▸ The exercise: Output all records precisely as written.

START Provided data

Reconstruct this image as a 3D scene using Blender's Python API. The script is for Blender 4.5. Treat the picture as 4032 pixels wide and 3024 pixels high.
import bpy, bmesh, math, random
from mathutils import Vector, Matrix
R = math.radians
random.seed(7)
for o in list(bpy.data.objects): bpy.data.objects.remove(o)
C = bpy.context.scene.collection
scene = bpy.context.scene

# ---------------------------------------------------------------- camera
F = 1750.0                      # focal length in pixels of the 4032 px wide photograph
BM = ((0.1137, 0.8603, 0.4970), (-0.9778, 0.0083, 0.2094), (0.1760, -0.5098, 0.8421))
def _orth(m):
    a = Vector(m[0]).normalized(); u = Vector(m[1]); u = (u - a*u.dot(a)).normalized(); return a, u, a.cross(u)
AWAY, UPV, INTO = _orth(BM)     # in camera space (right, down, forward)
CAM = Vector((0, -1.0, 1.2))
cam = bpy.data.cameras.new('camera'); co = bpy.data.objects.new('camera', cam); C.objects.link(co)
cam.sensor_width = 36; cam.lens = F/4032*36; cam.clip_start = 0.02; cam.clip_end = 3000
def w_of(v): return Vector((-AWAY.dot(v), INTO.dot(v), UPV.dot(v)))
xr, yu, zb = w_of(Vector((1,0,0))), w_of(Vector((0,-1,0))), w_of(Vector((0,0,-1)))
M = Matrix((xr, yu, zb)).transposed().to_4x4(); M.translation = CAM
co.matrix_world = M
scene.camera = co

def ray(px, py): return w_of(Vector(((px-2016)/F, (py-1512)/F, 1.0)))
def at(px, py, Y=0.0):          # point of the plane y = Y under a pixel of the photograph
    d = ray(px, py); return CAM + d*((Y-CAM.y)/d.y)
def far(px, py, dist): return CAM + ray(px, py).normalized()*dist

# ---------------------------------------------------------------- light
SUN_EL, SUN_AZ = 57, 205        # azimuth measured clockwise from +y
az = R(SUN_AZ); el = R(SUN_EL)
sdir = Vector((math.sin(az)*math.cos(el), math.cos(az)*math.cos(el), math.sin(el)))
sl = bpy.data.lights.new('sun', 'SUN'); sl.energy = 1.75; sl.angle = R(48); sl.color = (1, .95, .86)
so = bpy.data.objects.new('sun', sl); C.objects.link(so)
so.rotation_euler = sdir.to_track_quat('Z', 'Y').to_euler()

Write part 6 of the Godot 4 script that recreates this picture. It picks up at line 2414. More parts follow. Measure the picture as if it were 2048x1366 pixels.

END Provided data

▸ Output for this task:
Reconstruct this image as a 3D scene using Blender's Python API. The script is for Blender 4.5. Treat the picture as 4032 pixels wide and 3024 pixels high.
import bpy, bmesh, math, random
from mathutils import Vector, Matrix
R = math.radians
random.seed(7)
for o in list(bpy.data.objects): bpy.data.objects.remove(o)
C = bpy.context.scene.collection
scene = bpy.context.scene

# ---------------------------------------------------------------- camera
F = 1750.0                      # focal length in pixels of the 4032 px wide photograph
BM = ((0.1137, 0.8603, 0.4970), (-0.9778, 0.0083, 0.2094), (0.1760, -0.5098, 0.8421))
def _orth(m):
    a = Vector(m[0]).normalized(); u = Vector(m[1]); u = (u - a*u.dot(a)).normalized(); return a, u, a.cross(u)
AWAY, UPV, INTO = _orth(BM)     # in camera space (right, down, forward)
CAM = Vector((0, -1.0, 1.2))
cam = bpy.data.cameras.new('camera'); co = bpy.data.objects.new('camera', cam); C.objects.link(co)
cam.sensor_width = 36; cam.lens = F/4032*36; cam.clip_start = 0.02; cam.clip_end = 3000
def w_of(v): return Vector((-AWAY.dot(v), INTO.dot(v), UPV.dot(v)))
xr, yu, zb = w_of(Vector((1,0,0))), w_of(Vector((0,-1,0))), w_of(Vector((0,0,-1)))
M = Matrix((xr, yu, zb)).transposed().to_4x4(); M.translation = CAM
co.matrix_world = M
scene.camera = co

def ray(px, py): return w_of(Vector(((px-2016)/F, (py-1512)/F, 1.0)))
def at(px, py, Y=0.0):          # point of the plane y = Y under a pixel of the photograph
    d = ray(px, py); return CAM + d*((Y-CAM.y)/d.y)
def far(px, py, dist): return CAM + ray(px, py).normalized()*dist

# ---------------------------------------------------------------- light
SUN_EL, SUN_AZ = 57, 205        # azimuth measured clockwise from +y
az = R(SUN_AZ); el = R(SUN_EL)
sdir = Vector((math.sin(az)*math.cos(el), math.cos(az)*math.cos(el), math.sin(el)))
sl = bpy.data.lights.new('sun', 'SUN'); sl.energy = 1.75; sl.angle = R(48); sl.color = (1, .95, .86)
so = bpy.data.objects.new('sun', sl); C.objects.link(so)
so.rotation_euler = sdir.to_track_quat('Z', 'Y').to_euler()

Write part 6 of the Godot 4 script that recreates this picture. It picks up at line 2414. More parts follow. Measure the picture as if it were 2048x1366 pixels.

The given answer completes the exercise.